Suriye’deki savaş Orta Doğu’daki Türkiye dışı 50 milyon Türk’ü bölecek!

Rus savaş uçağının düşürülmesi ile Suriye’de yükselen tansiyon bugüne kadar çok değinilmeyen bir gelişmeyi de beraberinde getirdi. Henüz çok da fark edilmeyen gelişme daha doğrusu kırılma İran, Irak ve Suriye’de yaşayan Türkler ile ilgili. Farklı rakamlar verilmek ile birlikte sık dile getirilen oranlara göre İran, Irak ve Suriye’de 50 milyon Türk yaşıyor ve bunların büyük bir bölümü Şii.

Türkiye daha doğrusu Türkiye’yi yöneten siyasal güç Suriye sorununa sadece ve sadece mezhepsel kaygı ve denklem ile girdi. Son günlerde Bayır-Bucak bölgesinden Türkmenlere yönelik ağır Rus bombardımanına iktidar çevrelerince gösterilen milliyetçi refleksin samimiyetini sorgulanır buluyorum! Türkiye Hükümeti, Suriye’ye insan hakları ve demokrasinin egemen olmasından ziyade baskı altında olduğunu düşündüğü Suriye sunni toplumu ile dayanışma amacı ile doğrudan müdahil oldu.
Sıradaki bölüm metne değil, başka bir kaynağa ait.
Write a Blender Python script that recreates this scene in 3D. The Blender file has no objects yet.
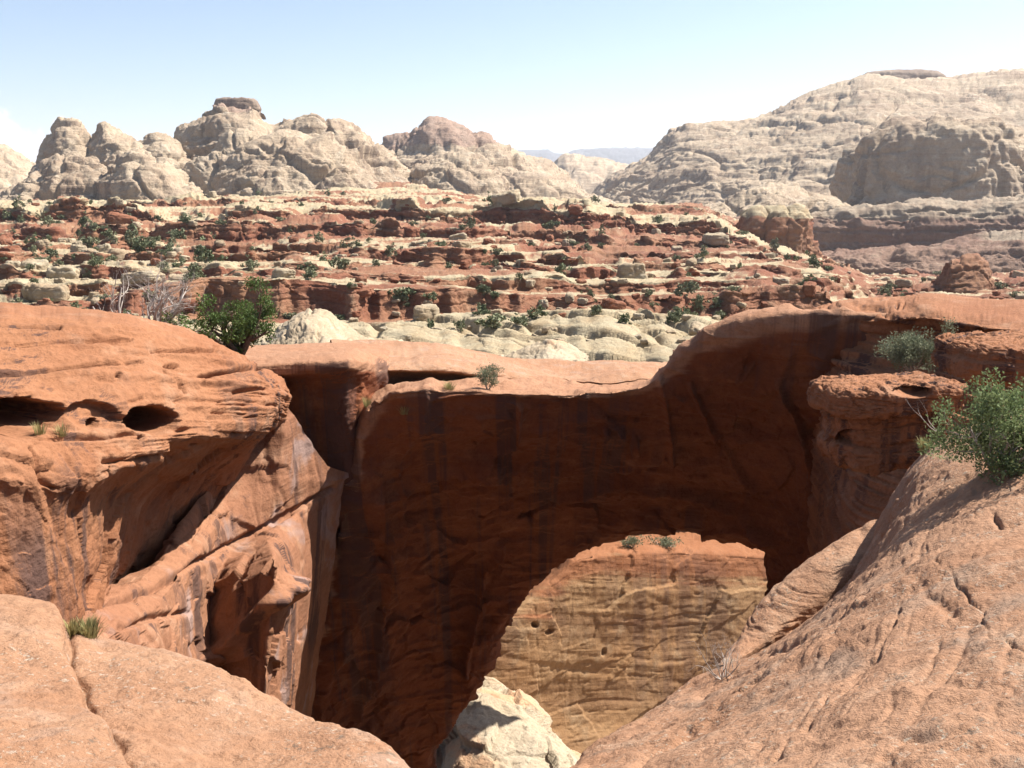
import bpy, bmesh, math, random
import numpy as np
from mathutils import Vector, Matrix, Quaternion

# ------------------------------------------------------------------ camera
F_PX = 996.0
PITCH = math.atan(194.0 / F_PX)
CP, SP = math.cos(PITCH), math.sin(PITCH)
scene = bpy.context.scene
COL = scene.collection
cam_d = bpy.data.cameras.new("camera")
cam = bpy.data.objects.new("camera", cam_d)
COL.objects.link(cam)
cam.location = (0, 0, 0)
cam.rotation_euler = (math.pi / 2 - PITCH, 0, 0)
cam_d.sensor_width = 36.0
cam_d.lens = 36.0 * F_PX / 1024.0
cam_d.clip_start = 0.1
cam_d.clip_end = 60000
scene.camera = cam

# ------------------------------------------------------------------ light
SUN_EL, SUN_AZ = math.radians(51), math.radians(64)      # azimuth to the right of the view direction (+Y)
world = bpy.data.worlds.new("World")
scene.world = world
world.use_nodes = True
wn, wl = world.node_tree.nodes, world.node_tree.links
wn.clear()
w_out = wn.new("ShaderNodeOutputWorld")
w_bg = wn.new("ShaderNodeBackground")
w_sky = wn.new("ShaderNodeTexSky")
w_sky.sky_type = 'NISHITA'
w_sky.sun_disc = False
w_sky.sun_elevation = SUN_EL
w_sky.sun_rotation = SUN_AZ
w_sky.altitude = 1800
w_sky.air_density = 1.0
w_sky.dust_density = 4.5
w_sky.ozone_density = 1.0
w_bg.inputs[1].default_value = 0.07
# a scrap of fair-weather cloud low in the sky at the left
w_tc = wn.new("ShaderNodeTexCoord")
w_ns = wn.new("ShaderNodeTexNoise")
w_ns.inputs["Scale"].default_value = 38.0
w_ns.inputs["Detail"].default_value = 6.0
w_ns.inputs["Roughness"].default_value = 0.6
wl.new(w_tc.outputs["Generated"], w_ns.inputs["Vector"])
w_ds = wn.new("ShaderNodeVectorMath")
w_ds.operation = 'SUBTRACT'
wl.new(w_tc.outputs["Generated"], w_ds.inputs[0])
_c = Vector((-0.455, 0.89, 0.040)).normalized()
w_ds.inputs[1].default_value = _c
w_sc = wn.new("ShaderNodeVectorMath")
w_sc.operation = 'MULTIPLY'
wl.new(w_ds.outputs[0], w_sc.inputs[0])
w_sc.inputs[1].default_value = (1.0, 1.0, 2.2)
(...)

Suudi Arabistan ve Katar’ın arka planda, Türkiye’nin ise ön cephede taraf olduğu bu savaşın karşı tarafında ise İran, Merkezi Irak Yönetimi ve Rusya yer aldı. Ancak bu cepheleşmenin bir alt basamağında ise bölgede, Türkiye dışında yaşayan 50 milyon Türk’ün ayrışması da eklendi.

Bugüne kadar Türkiye’nin taraf olduğu her ihtilafta Türkiye’nin yanında olan İran ve Irak’taki on milyonlarca şii Türk, bu defa Türkiye yönetimin, mezhepsel refleksle hareket ettiğini düşünüyor ve Türkiye ile Bayır-Bucak’taki Türkmen direnişine mesafeli yaklaşıyor. Bunu tespit için İran’da yaşayan ve sayıları 40 milyonu bulan Türkler’in çıkardığı yayın organlarına bakmak yeterli. İran ve Irak’taki devasa Türk nüfusu Bayır-Bucak’taki direnişçileri Türk kimliği ile değil Selefi kimliği ile algılıyor.
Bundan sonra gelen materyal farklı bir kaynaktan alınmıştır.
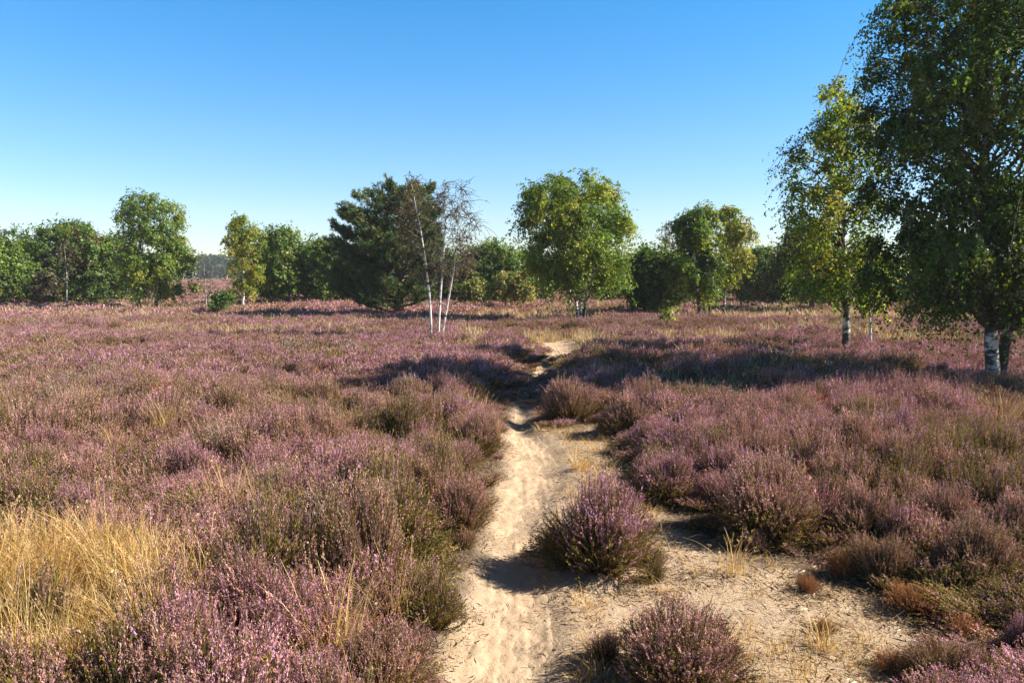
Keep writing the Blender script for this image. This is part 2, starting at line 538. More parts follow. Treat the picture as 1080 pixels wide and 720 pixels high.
def heather_quads(n, Rr, H, style, seed, lod, flat=0.75, upright=0.0, square=False):
    """one bush of n wiry shoots: (foliage quads, colours, flower quads, colours); lod 0 is the finest"""
    r = np.random.default_rng(seed)
    fp, lp, share = STYLES[style]
    # several leaning sub-clumps of unlike height make one lopsided bush
    K = 8
    ck = np.stack([np.cos(np.arange(K) * 2.4 + seed), np.sin(np.arange(K) * 2.4 + seed)], 1) * (Rr * 0.62 * np.sqrt((np.arange(K) + 0.3) / K))[:, None]
    ck += r.normal(size=(K, 2)) * Rr * 0.10
    rk = Rr * (0.34 + 0.20 * r.random(K))
    hk = (0.68 + 0.36 * r.random(K)) * (1 - 0.25 * (np.linalg.norm(ck, axis=1) / Rr) ** 2)
    lean = r.normal(size=2) * 0.10 * Rr
    tone = np.exp(r.normal(size=K) * 0.16)
    sub = r.integers(0, K, n)
    th = r.random(n) * 2 * math.pi
    u = np.sqrt(r.random(n)) * (0.88 + 0.24 * r.random(n))
    xy = ck[sub] + (rk[sub] * u)[:, None] * np.stack([np.cos(th), np.sin(th)], 1) + lean
    rad = np.linalg.norm(xy, axis=1) / Rr
    dep = 1 - 0.50 * r.random(n) ** 2.0 + 0.18 * r.random(n) ** 6
    hz = H * hk[sub] * np.maximum(1 - flat * (0.55 * u ** 2.2 + 0.5 * np.clip(rad, 0, 1.2) ** 3), 0.15) * dep
    tip = np.concatenate([xy, hz[:, None]], 1)
    base = np.stack([tip[:, 0] * 0.25 + ck[sub, 0] * 0.2 + r.normal(size=n) * 0.02, tip[:, 1] * 0.25 + ck[sub, 1] * 0.2 + r.normal(size=n) * 0.02, np.zeros(n)], 1)
    ro = np.clip(rad, 0, 1.1)
    ctl = np.stack([tip[:, 0] * (0.86 - 0.30 * ro), tip[:, 1] * (0.86 - 0.30 * ro), tip[:, 2] * (0.40 + 0.28 * ro)], 1) + r.normal(size=(n, 3)) * 0.034
    flo = r.random(n) < share * (0.10 + 0.90 * np.clip((tip[:, 2] / H - 0.27) / 0.28, 0, 1))
    shade = np.exp(r.normal(size=n) * 0.12) * tone[sub]

    def B(t):
        t = t[..., None]
        return (1 - t) ** 2 * base[:, None] + 2 * t * (1 - t) * ctl[:, None] + t * t * tip[:, None]

    def T(t):
        t = t[..., None]
        return unit(2 * (1 - t) * (ctl - base)[:, None] + 2 * t * (tip - ctl)[:, None])
    FQ, FC, LQ, LC = [], [], [], []
    L = np.linalg.norm(tip - base, axis=1) + 0.05
    spike = np.clip((0.075 + 0.05 * r.random(n)) / L, 0.08, 0.5)        # share of the shoot that carries bells
    nf, nl = ((20, 16), (8, 7), (3, 3))[lod]
    fs = (0.0028, 0.0058, 0.0165)[lod]
    ls = ((0.0085, 0.0019), (0.018, 0.0042), (0.036, 0.010))[lod]
    el = (1.9, 2.2, 2.0)[lod]
    # bells
    t = 1 - spike[:, None] * r.random((n, nf)) ** 0.9
    p = B(t) + r.normal(size=(n, nf, 3)) * (0.0024, 0.004, 0.009)[lod]
    tg = T(t)
    a = unit(tg + (0.42, 0.22, 0.3)[lod] * r.normal(size=(n, nf, 3)))
    b = unit(np.cross(a, r.normal(size=(n, nf, 3))))
    k = np.repeat(flo[:, None], nf, 1)
    taper = 0.75 + 0.5 * (1 - t) / spike[:, None]
    sz = fs * taper * (0.75 + 0.6 * r.random((n, nf)))
    cs = pick(fp, n, r)
    c = (cs * shade[:, None])[:, None] * np.exp(r.normal(size=(n, nf, 1)) * 0.10)
    FQ.append(rquads(p[k], a[k], b[k], sz[k] * el, sz[k] * 0.62))
    FC.append(c[k])
    # scale leaves on the shoot below (all the way up where it does not flower)
    top = np.where(flo, 1 - spike * 0.9, 1.0)[:, None]
    t = top * (0.30 + 0.70 * r.random((n, nl)) ** 0.75)
    p = B(t) + r.normal(size=(n, nl, 3)) * (0.0035, 0.008, 0.015)[lod]
    a = unit(T(t) + 0.38 * r.normal(size=(n, nl, 3)))
    b = unit(np.cross(a, r.normal(size=(n, nl, 3))))
    s = 0.7 + 0.7 * r.random((n, nl))
    cl = pick(lp, n, r)
    c = (cl * shade[:, None])[:, None] * np.exp(r.normal(size=(n, nl, 1)) * 0.22)
    LQ.append(rquads(p.reshape(-1, 3), a.reshape(-1, 3), b.reshape(-1, 3), (s * ls[0]).ravel(), (s * ls[1]).ravel()))
    LC.append(c.reshape(-1, 3))
    # wiry stems
    if lod < 2:
        seg = (4, 2)[lod]
        tt = np.linspace(0.0, 0.93, seg + 1)
        wd = (0.0013, 0.0022)[lod]
        pp = B(np.tile(tt, (n, 1)))
        side = unit(np.cross(T(np.tile(tt, (n, 1))), r.normal(size=(n, 1, 3))))
        w = np.linspace(1.6, 0.7, seg + 1)[None, :, None] * wd
        A, Bq = pp - side * w, pp + side * w
        q = np.stack([A[:, :-1], Bq[:, :-1], Bq[:, 1:], A[:, 1:]], 2).reshape(-1, 4, 3)
        LQ.append(q)
        LC.append(np.repeat(pick([(0.13, 0.085, 0.055), (0.20, 0.14, 0.10), (0.10, 0.07, 0.045)], n, r), seg, 0))
    if lod == 0:
        # bare woody stems low down
        m = 40
        th = r.random(m) * 6.283
        e = np.stack([Rr * (0.25 + 0.6 * r.random(m)) * np.cos(th), Rr * (0.25 + 0.6 * r.random(m)) * np.sin(th), H * (0.08 + 0.4 * r.random(m))], 1)
        b0 = np.concatenate([r.normal(size=(m, 2)) * 0.03, np.zeros((m, 1))], 1)
        c0 = e * np.array([0.6, 0.6, 0.25]) + r.normal(size=(m, 3)) * 0.02
        tt = np.linspace(0, 1, 5)[None, :, None]
        pp = (1 - tt) ** 2 * b0[:, None] + 2 * tt * (1 - tt) * c0[:, None] + tt * tt * e[:, None]
        side = unit(np.cross(e - b0, r.normal(size=(m, 3))))[:, None]
        w = np.linspace(0.0045, 0.0014, 5)[None, :, None]
        A, Bq = pp - side * w, pp + side * w
        LQ.append(np.stack([A[:, :-1], Bq[:, :-1], Bq[:, 1:], A[:, 1:]], 2).reshape(-1, 4, 3))
        LC.append(np.repeat(pick([(0.16, 0.11, 0.08), (0.30, 0.24, 0.19), (0.10, 0.07, 0.05)], m, r), 4, 0))
    return np.concatenate(LQ), np.concatenate(LC), np.concatenate(FQ), np.concatenate(FC)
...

Orta doğu politikasını sunni perspektifle şekillendirerek geleneksel Türk dış politikalarının dışında hareket eden Türkiye büyük risk aldı. Gelinen nokta itibariyle Rusya’nın savaşı dahi göze alabilecek kararlı tutumuyla Suriye’nin geleceği bugün her zamankinden daha belirsiz hale gelmiştir. Batı bloku ve körfez ülkeleri finansmanına ve desteğine fazlasıyla umut bağlayan Türkiye, karşısında hiç beklemediği şekilde Rusya destekli diri bir Şii bloku buldu.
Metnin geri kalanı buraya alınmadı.